BOSTON — Athletes put themselves on the line to win their games, Jill Carroll wrote in an essay last spring. The freelance foreign correspondent risks everything, she wrote, "for love of the story."
Carroll, 28, was working as a contributor for the Christian Science Monitor when she was abducted at gunpoint last weekend in Baghdad. U.S. and Iraqi authorities continued to search for her Tuesday.
Carroll was seized by gunmen Saturday while reporting on efforts by Iraqi politicians to form a new government. She was leaving the headquarters of a Sunni political party by car when she was confronted in one of the city's most dangerous neighborhoods. Her Iraqi interpreter, Allan Enwiyah, 32, was killed in the attack, but her driver escaped without injury.
At the request of the Monitor, The Times and other media outlets delayed publishing information about Carroll's abduction to allow time for negotiations that might help win her release.
Monitor Editor Richard Bergenheim said Tuesday, "We continue to do everything we can to secure Jill's release."
Ellen Tuttle, communications manager for the Boston-based newspaper, said the paper would provide no further details about Carroll or her abduction.
"It's such a sensitive situation," Tuttle said. "We have been counseled to give as few details as possible."

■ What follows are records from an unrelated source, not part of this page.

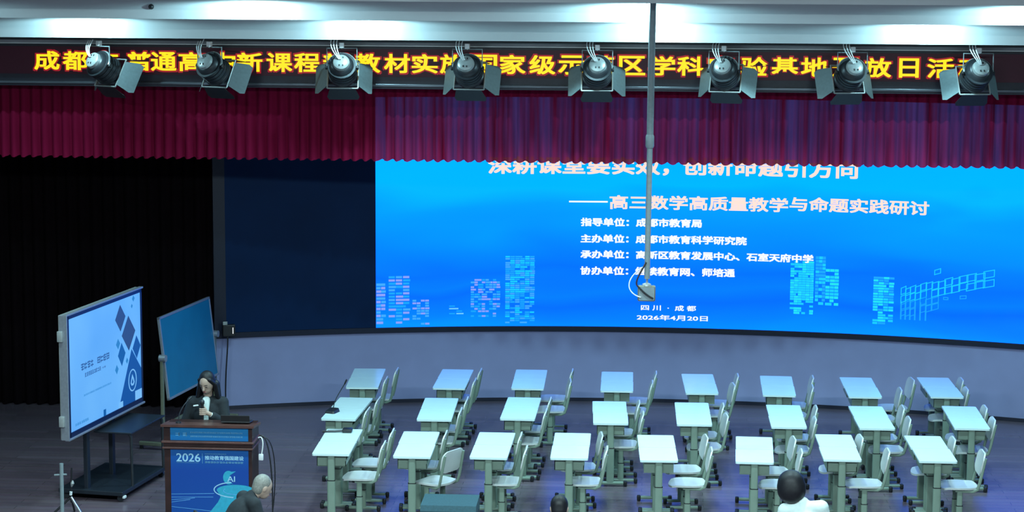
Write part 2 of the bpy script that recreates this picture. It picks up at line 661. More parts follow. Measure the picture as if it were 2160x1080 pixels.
tower(2.54, 2.72, 1.40, 1.96, 3, 12, ['cyan', 'aqua'], 0.95, 0.2, 0.6)
tower(3.19, 3.47, 1.22, 1.88, 4, 18, ['aqua', 'cyan', 'mid'], 0.9, 0.2, 0.75)
bm = bmesh.new()


def frame_q(bm, u0, u1, v0, v1, sl, t=0.011, mi=0):
    s2 = sl
    quad(bm, u0, u1, v0, v0 + t, 0.0345, mi, s2)
    quad(bm, u0, u1, v1 - t, v1, 0.0345, mi, s2)
    quad(bm, u0, u0 + t, v0, v1, 0.0348, mi, 0)
    quad(bm, u1 - t, u1, v0 + s2, v1 + s2, 0.0348, mi, 0)


x = 3.56
while x < 4.75:
    wd = 0.07 + (x - 3.5) * 0.07
    top = 1.72 + (x - 3.56) * 0.26
    for k in range(4 if x < 4.05 else 2):
        if rnd.random() < 0.8:
            v1 = top - k * 0.10 + rnd.uniform(-0.02, 0.02)
            frame_q(bm, x, x + wd, v1 - 0.10, v1, 0.035, mi=0 if k < 2 else 1)
    if x < 3.9:
        quad(bm, x, x + 0.02, 1.30, 1.55, 0.0335, 1)
    x += wd * 0.8
frame_q(bm, 4.13, 4.20, 1.60, 1.64, 0.0, mi=1)
frame_q(bm, 4.35, 4.44, 1.62, 1.67, 0.01, mi=1)
frame_q(bm, 4.0, 4.09, 1.93, 2.0, 0.03, mi=0)
fin_flat('lattice_graphic', bm, [E_b['cyan'], E_b['mid']], led, Vector((0, -1, 0)))

# ------------------------------------------------------------------ valance and side curtain


def pleated(name, x0, x1, y, z0, z1, period, amp, m_, nz_=6, wob=0.012, seed=1):
    rn = random.Random(seed)
    bm = bmesh.new()
    n = int((x1 - x0) / period * 8)
    ph, rows = 0.0, []
    for i in range(n + 1):
        xx = x0 + (x1 - x0) * i / n
        ph += 2 * PI / 8 * rn.uniform(0.75, 1.25)
        dy = amp * math.sin(ph)
        zz = z0 + wob * math.sin(ph + 0.6) + 0.004 * rn.uniform(-1, 1)
        rows.append([bm.verts.new((xx + 0.2 * amp * math.cos(ph) * (1 - j / nz_), y + dy * (1.0 - 0.55 * j / nz_), zz + (z1 - zz) * j / nz_)) for j in range(nz_ + 1)])
    for A, D in zip(rows, rows[1:]):
        for j in range(nz_):
            bm.faces.new((A[j], D[j], D[j + 1], A[j + 1]))
    return finish(name, bm, m_, smooth='all')


tag(pleated('valance_curtain', -9.6, 8.0, 25.62, 3.665, 4.62, 0.13, 0.044, M_val), 'pleated red velvet valance hanging above the video wall', 'curtain')
tag(pleated('side_curtain', -9.7, -5.86, 28.05, 0.02, 4.6, 0.16, 0.05, M_side, seed=5), 'almost black side curtain left of the video wall', 'curtain')

# ------------------------------------------------------------------ scrolling sign
sg = thing('scrolling_sign', 'long red-glowing sign band with yellow Chinese characters above the valance', 'sign', (0, 25.1, 4.57))
finish('housing', B((-0.8, 0.06, 0.255), (18.0, 0.10, 0.51), 0.006), M_banh, sg)
finish('lower_lip', B((-0.8, 0.0, 0.045), (18.0, 0.05, 0.03), 0.006), M_lipm, sg)
finish('display_face', B((-0.8, 0.006, 0.31), (17.96, 0.02, 0.33)), M_ban, sg)
chars = '成都市普通高中新课程新教材实施国家级示范区学科实验基地开放日活动'
cx_px = [95, 157, 222, 295, 348, 408, 475, 533, 597, 656, 718, 785, 848, 907, 967, 1033, 1093, 1156, 1217, 1280, 1345, 1408, 1467, 1530, 1600, 1664, 1725, 1790, 1857, 1921, 1986, 2050]
by, br = bmesh.new(), bmesh.new()
for ch, px in zip(chars, cx_px):
    xx = -7.09 + (px - 120) * (10.82 / 1920.0)
    if ch in '日':
        hw = 0.11
    else:
        hw = 0.15
    add_text(by, ch, xx - hw, xx + hw, 0.195, 0.415, lambda u, v: Vector((u, -0.0085, v)), 0.026)
    add_text(br, ch, xx - hw - 0.014, xx + hw + 0.014, 0.18, 0.43, lambda u, v: Vector((u, -0.006, v)), 0.05)
fin_flat('lettering', by, E_yellow, sg, Vector((0, -1, 0)))
fin_flat('lettering_glow', br, E_red, sg, Vector((0, -1, 0)))  # enlarged dim red copy imitating the glow around the letters

# ------------------------------------------------------------------ lighting rail and stage lights
rl = thing('lighting_rail', 'long black pipe below the ceiling step holding the stage lights', 'rail', (0, 24.47, 5.162))
finish('pipe', T([(-9.7, 0, 0), (8.1, 0, 0)], 0.016, 10), M_rail, rl, smooth=True)
for x in (-7.2, -4.9, -3.0, -1.35, 0.2, 1.7, 3.2):
    finish('bracket', B((x, 0, 0.03), (0.03, 0.03, 0.05), 0.004), M_dark, rl)

MT = Matrix.Rotation(R(-30), 4, 'X')            # can axis (+y) dips towards the stage
sl = thing('stage_light', '', 'stage light', (0, 24.47, 5.162))
finish('clamp', B((0, -0.005, -0.050), (0.055, 0.05, 0.062), 0.006), mat('white_clamp', (0.9, 0.92, 0.93), 0.4), sl)
bmh = bmesh.new()
box(bmh, (0, 0, -0.078), (0.02, 0.02, 0.03), 0.003)
finish('spigot', bmh, M_chrome, sl)
bm = bmesh.new()
tube(bm, [(-0.175, 0.0, -0.31), (-0.175, 0, -0.085), (0.175, 0, -0.085), (0.175, 0.0, -0.31)], 0.008, 8)
finish('yoke', bm, M_grey, sl, smooth=True)
OC = Vector((0, 0.0, -0.305))
ML = Matrix.Translation(OC) @ MT
bm = bmesh.new()
lathe(bm, [(-0.10, 0.10), (-0.08, 0.125), (0.0, 0.155), (0.14, 0.162), (0.15, 0.172), (0.18, 0.172), (0.185, 0.15)], ML, 28)
for t in (-0.04, 0.01, 0.06, 0.11):
    lathe(bm, [(t, 0.166), (t + 0.012, 0.166)], ML, 28)
can = finish('can', bm, M_dark, sl, smooth=True)
bm = bmesh.new()
lathe(bm, [(-0.152, 0.03), (-0.148, 0.07), (-0.135, 0.093), (-0.10, 0.10)], ML, 24)
cap = finish('rear_cap', bm, M_silver, sl, smooth=True)
for a, bb in ((-0.02, 0.05), (0.02, 0.05), (-0.02, -0.05), (0.02, -0.05)):
    bm = B((a, -0.15, bb), (0.014, 0.012, 0.022), 0.003)
    bmesh.ops.transform(bm, matrix=ML, verts=bm.verts)
    finish('vent_slot', bm, M_black, cap)
bm = bmesh.new()
pts = [ML @ Vector((0.168 * math.cos(R(a)), -0.02, 0.168 * math.sin(R(a)))) for a in range(0, 181, 12)]
tube(bm, pts, 0.012, 8)
finish('rim_band', bm, M_silver, sl, smooth=True)
for s in (-1, 1):
    bm = B((s * 0.18, -0.0, 0), (0.03, 0.045, 0.045), 0.006)
    bmesh.ops.transform(bm, matrix=ML, verts=bm.verts)
    finish('side_knob', bm, M_black, sl)
bm = bmesh.new()
for (a, c) in (((-0.18, -0.18), (0.18, -0.18)), ((0.18, -0.18), (0.18, 0.18)), ((0.18, 0.18), (-0.18, 0.18)), ((-0.18, 0.18), (-0.18, -0.18))):
    tube(bm, [ML @ Vector((a[0], 0.19, a[1])), ML @ Vector((c[0], 0.19, c[1]))], 0.009, 6)
finish('door_frame', bm, M_silver, sl, smooth=True)


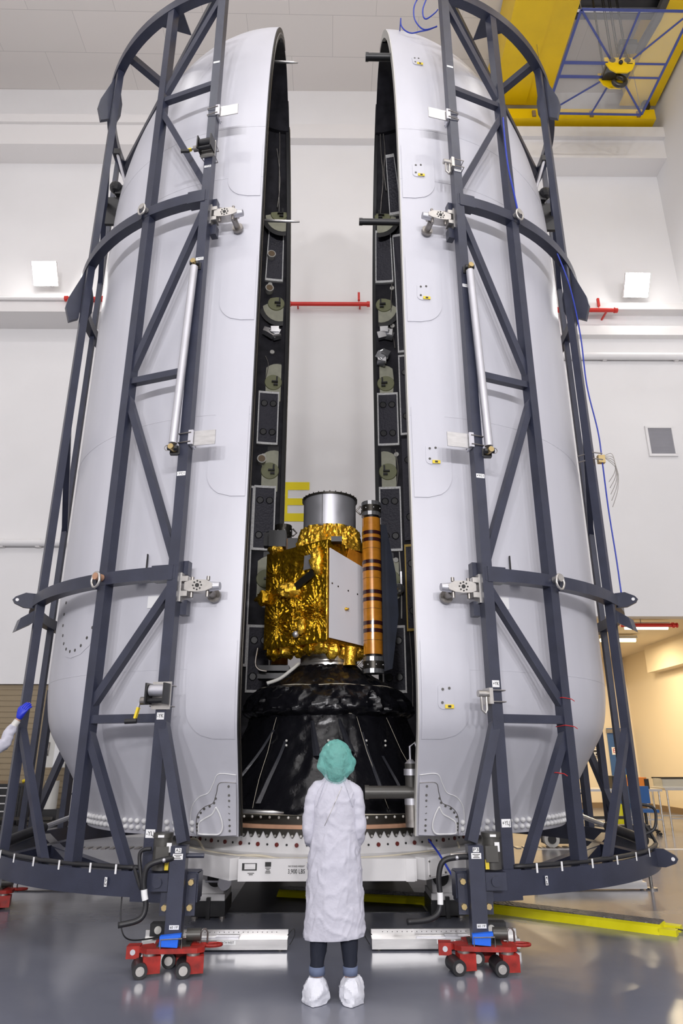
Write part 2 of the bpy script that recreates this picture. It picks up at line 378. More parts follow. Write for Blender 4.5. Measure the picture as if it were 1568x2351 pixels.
MB(RM).bx(a.x+.05, b.x-.2, 16.85, 17.15, a.z-.05, a.z).build('lid', 'ylabel', t)
a = rp(1478, 1790, 17.2); b = rp(1600, 1812, 17.2)
t = thing('clear_tray', 'long clear plastic tray lying on right-hand steel table', 'tray', RM @ V(((a.x+b.x)/2, 17.3, .88)))
MB(RM).bx(7.6, 9.4, 17.1, 17.6, .88, .90).build('base', 'cream', t)
MB(RM).bx(7.6, 9.4, 17.1, 17.11, .90, 1.08).bx(7.6, 9.4, 17.59, 17.6, .90, 1.08).bx(7.6, 7.61, 17.1, 17.6, .90, 1.08).build('side_wall', 'tray', t)
MB(RM).bx(7.58, 9.42, 17.08, 17.12, 1.07, 1.10).bx(7.58, 9.42, 17.58, 17.62, 1.07, 1.10).build('rim', 'gunmetal', t)
a = rp(1346, 1806, 16.9); 
t = thing('fire_extinguisher', 'red and clear container standing at left end of steel table', 'container', RM @ V((a.x, 16.9, .87)))
MB(RM).cyl((a.x, 16.9, .87), (a.x, 16.9, .98), .085).build('red_base', 'redpipe', t, 40)
MB(RM).cyl((a.x, 16.9, .98), (a.x, 16.9, 1.16), .085, .06).build('upper_body', 'cream', t, 40)
MB(RM).cyl((a.x, 16.9, 1.16), (a.x, 16.9, 1.23), .03).build('cap', 'black', t, 40)
def chair(px, label, Y):
    a = rp(px, 1840, Y); x = a.x
    t = thing('lab_chair', label, 'chair', RM @ V((x, Y, 0)), 'blue lab chairs')
    MB(RM).bx(x-.22, x+.22, Y-.2, Y+.2, .44, .50).build('seat', 'seat', t)
    MB(RM).bx(x-.22, x+.22, Y+.18, Y+.24, .60, .95).build('backrest', 'seat', t)
    MB(RM).cyl((x, Y, .1), (x, Y, .44), .03).bar((x, Y+.2, .44), (x, Y+.22, .65), .05, .02, (1, 0, 0)).build('column', 'black', t, 40)
    for k in range(5):
        q = 2*pi*k/5+.4; e = V((x+.27*cos(q), Y+.27*sin(q), .08))
        f = MB(RM).bar((x, Y, .12), e, .04, .03).build('foot', 'black', t)
        MB(RM).cyl(e-V((0, .02, .05)), e+V((0, .02, -.05)), .03).build('caster', 'black', f, 40)
chair(1312, 'blue lab chair left of the table legs, in the gap beside white nose cone base', 15.95)
chair(1478, 'blue lab chair at the right-hand table with black hose in front', 15.95)
# yellow bag under the table
a = rp(1419, 1840, 16.4); solo('yellow_bag', MB(RM).sphere((a.x, 16.4, .30), (.16, .12, .3)), 'ramp', 'bright yellow bundle standing under the steel table', 'bag', None, 180)
# left background : tool chest, machine
t = thing('tool_chest', 'wide black tool chest with silver drawer pulls before tan roll door', 'tool chest', RM @ V((-7.0, 14.7, 0)))
MB(RM).bx(-8.6, -6.12, 14.35, 15.0, .12, 1.02).build('cabinet', 'black', t)
MB(RM).bx(-8.65, -6.08, 14.32, 15.03, 1.02, 1.06).build('worktop', 'rubber', t)
for cx in (-8.18, -7.36, -6.54):
    for i in range(6):
        z = .18+i*.14; f = MB(RM).bx(cx-.38, cx+.38, 14.335, 14.36, z, z+.125).build('drawer', 'black', t)
        MB(RM).bx(cx-.34, cx+.34, 14.31, 14.337, z+.1, z+.122).build('drawer_pull', 'alu', f)
for x in (-8.4, -6.3):
    for y in (14.45, 14.9): MB(RM).cyl((x-.03, y, .06), (x+.03, y, .06), .06).build('caster', 'rubber', t, 40)
q = rp(66, 1795, 14.6); solo('yellow_tool', MB(RM).tube([(q.x-.12, 14.6, 1.10), (q.x, 14.6, 1.13), (q.x+.1, 14.6, 1.1)], .035), 'ylabel', 'yellow tool lying on top of black tool chest', 'tool', None, 180)
q = rp(12, 1798, 14.6); solo('brown_tray', MB(RM).bx(q.x-.25, q.x+.2, 14.45, 14.7, 1.06, 1.11), 'basebd', 'small brown tray lying on left end of black tool chest', 'tray')
a, b = rp(108, 1682, 14.2), rp(150, 1762, 14.2)
t = thing('control_cabinet', 'white upright machine with open box front standing behind black brace', 'machine', RM @ V(((a.x+b.x)/2, 14.3, 0)))
MB(RM).bx(a.x, b.x, 14.15, 14.5, b.z, a.z).build('box_housing', 'cream', t)
MB(RM).bx(a.x+.22, b.x-.02, 14.13, 14.15, b.z+.03, a.z-.2).build('box_door', 'whitem', t)
MB(RM).tube([(a.x+.1, 14.13, a.z-.18), (a.x+.1, 14.1, a.z-.4), (a.x+.1, 14.13, a.z-.42)], .015).build('handle', 'steel', t, 180)
MB(RM).cyl((a.x+.2, 14.3, .62), (a.x+.2, 14.3, 1.12), .13).build('canister', 'cream', t, 40)
MB(RM).cyl((a.x+.2, 14.3, 1.12), (a.x+.2, 14.3, b.z), .06).build('neck', 'steel', t, 40)
MB(RM).bx(a.x, a.x+.42, 14.12, 14.5, 0, .62).build('pedestal', 'black', t)
# pipes, wall lights, grille, letter on the back wall
def wpipe(name, x0, x1, y, px_r, m, label, cat='pipe', Y=15.38):
    a, b = rp(x0, y, Y), rp(x1, y, Y); z = (a.z+b.z)/2
    t = thing(name, label, cat, RM @ V((a.x, Y, z)))
    MB(RM).cyl((a.x, Y, z), (b.x, Y, z), px_r, n=16).build('pipe', m, t, 40); return t, a.x, b.x, z
t, x0, x1, z = wpipe('wall_pipe', -60, 150, 1246, .085, 'wall', 'white pipe along the back wall left of the navy frame')
for k in (.3, .7): MB(RM).bx(x0+(x1-x0)*k-.05, x0+(x1-x0)*k+.05, 15.36, 15.5, z-.1, z+.1).build('clamp', 'trim', t)
t, x0, x1, z = wpipe('wall_pipe', 1290, 1620, 818, .095, 'wall', 'white pipe along the back wall below the right ledge')
for k in (.3, .8): MB(RM).bx(x0+(x1-x0)*k-.05, x0+(x1-x0)*k+.05, 15.36, 15.5, z-.1, z+.1).build('clamp', 'trim', t)
t, x0, x1, z = wpipe('wall_pipe', -60, 160, 686, .05, 'trim', 'thin grey conduit ending at the left red pipe', Y=14.7)
def redpipe(x0, x1, y, label, flag=None, Y=15.3):
    t, a, b, z = wpipe('fire_pipe', x0, x1, y, .055, 'redpipe', label, 'pipe', Y); tag(t, group='red fire pipes on the back wall')
    for x in (a+.03, b-.03): MB(RM).cyl((x-.04, Y, z), (x+.04, Y, z), .075).build('coupling', 'redpipe', t, 40)
    for x in (a+.25, b-.25): MB(RM).bx(x-.02, x+.02, Y, 15.5, z-.02, z+.02).build('hanger', 'redpipe', t)
    if flag is not None:
        x = rp(flag, y, Y).x
        MB(RM).cyl((x, Y, z), (x, Y, z+.3), .012).bx(x-.03, x+.03, Y-.03, Y+.03, z+.12, z+.36).build('bracket', 'redpipe', t)
redpipe(150, 236, 686, 'short red fire pipe at left between light and navy post', None, 14.62)
redpipe(662, 848, 698, 'red fire pipe crossing the gap between the two shells', 824)
redpipe(1280, 1416, 712, 'red fire pipe at right below the bright wall light', 1376, 15.08)
for px, py, l in ((110, 642, 'glaring white flood light on the wall at left'), (1455, 668, 'glaring white flood light on the wall at right')):
    c = rp(px, py, 15.2); t = thing('flood_light', l, 'flood light', RM @ c, 'wall flood lights')
    MB(RM).box((c.x, 15.03, c.z+.05), (.64, .09, .62), Matrix.Rotation(rad(32), 3, 'X')).build('housing', 'trim', t)
    MB(RM).box((c.x, 14.98, c.z+.02), (.62, .03, .60), Matrix.Rotation(rad(32), 3, 'X')).build('lens', 'lamp', t)
    MB(RM).bx(c.x-.05, c.x+.05, 15.05, 15.5, c.z-.0, c.z+.08).build('bracket', 'steel', t)
a, b = rp(1484, 983, 15.48), rp(1551, 1044, 15.48)
t = thing('vent_grille', 'square grey louvred vent grille on the right of back wall', 'vent', RM @ ((a+b)/2))
f = MB(RM)
for (xa, xb, za, zb) in ((a.x-.05, b.x+.05, a.z-.01, a.z+.05), (a.x-.05, b.x+.05, b.z-.05, b.z+.01), (a.x-.05, a.x+.01, b.z, a.z), (b.x-.01, b.x+.05, b.z, a.z)): f.bx(xa, xb, 15.44, 15.5, za, zb)
f.build('frame', 'wall', t)
f = MB(RM)
for i in range(22):
    z = b.z+.02+(a.z-b.z-.04)*i/21; f.bar((a.x, 15.47, z), (b.x, 15.47, z), .03, .006, (0, .7, .7))
f.build('louvres', 'silver', t)
a, b = rp(652, 1107, 15.49), rp(709, 1197, 15.49); hh = a.z-b.z
f = MB(RM).bx(a.x-.28, a.x+.10, 15.485, 15.5, b.z, a.z)
for k0, k1 in ((0, .2), (.41, .58), (.8, 1)): f.bx(a.x, b.x-(.1 if k0 == .41 else 0), 15.485, 15.5, b.z+hh*k0, b.z+hh*k1)
solo('wall_letter', f, 'wyellow', 'big yellow letter E painted on back wall between the shells', 'letter')
# ================================================================ OVERHEAD CRANE
t = thing('bridge_crane', 'yellow overhead travelling crane with two girders at top right', 'crane', RM @ V((7, 14.8, 18.7)))
MB(RM).bx(4.45, 6.1, 2, 14.75, 19.5, 20.85).bx(4.45, 5.45, 2, 14.7, 19.46, 19.5).build('girder', 'yellow', t)
MB(RM).bx(8.4, 9.25, 2, 14.75, 19.5, 20.85).bx(8.2, 9.25, 2, 14.7, 19.44, 19.5).build('girder', 'yellow', t)
MB(RM).bx(4.4, 9.1, 14.55, 14.95, 18.75, 19.12).build('end_truck', 'yellow', t)
for x in (5.6, 7.25, 8.6): MB(RM).bx(x-.05, x+.05, 14.5, 14.6, 18.8, 19.0).build('stop_bracket', 'basebd', t)
MB(RM).bx(8.75, 8.95, 14.45, 14.75, 19.1, 19.3).tube([(8.85, 14.6, 19.3), (8.95, 14.6, 19.6), (8.9, 14.6, 19.95)], .09).build('limit_switch', 'black', t)
MB(RM).bx(6.12, 8.38, 9.0, 12.1, 19.7, 20.4).bx(6.12, 8.38, 12.2, 12.35, 19.6, 19.9).build('trolley', 'black', t)
MB(RM).bx(6.12, 8.2, 12.1, 12.18, 19.62, 19.7).build('trolley_rail', 'alu', t)
MB(RM).tube([(8.25, 11.0, 19.6), (8.2, 12.2, 19.45), (8.0, 13.0, 19.3)], .12).bx(7.3, 7.75, 12.5, 12.75, 18.9, 19.1).build('cable_arm', 'motor', t)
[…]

Tuttle praised the professionalism and dedication that motivated Carroll to go to Jordan before the Iraq war began to learn about Muslim culture. Tuttle said it was clear in Carroll's work that she was pursuing a career that was something of a calling.
"I think she had that passion, and that gave her the energy to continue," even in perilous conditions, Tuttle said.
In the essay published last year in the American Journalism Review, Carroll said: "All I ever wanted to be was a foreign correspondent."
Carroll graduated from the University of Massachusetts-Amherst in 1999 with a degree in journalism.
Since arriving in Baghdad in 2003, she had freelanced for the Italian news agency ANSA, the San Francisco Chronicle, the Boston Globe and several other U.S. dailies. In addition, she had done some stringing -- or freelance work -- for U.S. News & World Report. She had worked in Iraq for the Monitor for about a year.
Carroll, fluent in Arabic, also wrote for the Jordan Times while living in Amman, the Jordanian capital.
Times correspondent Borzou Daragahi recalled meeting Carroll in Baghdad in 2003.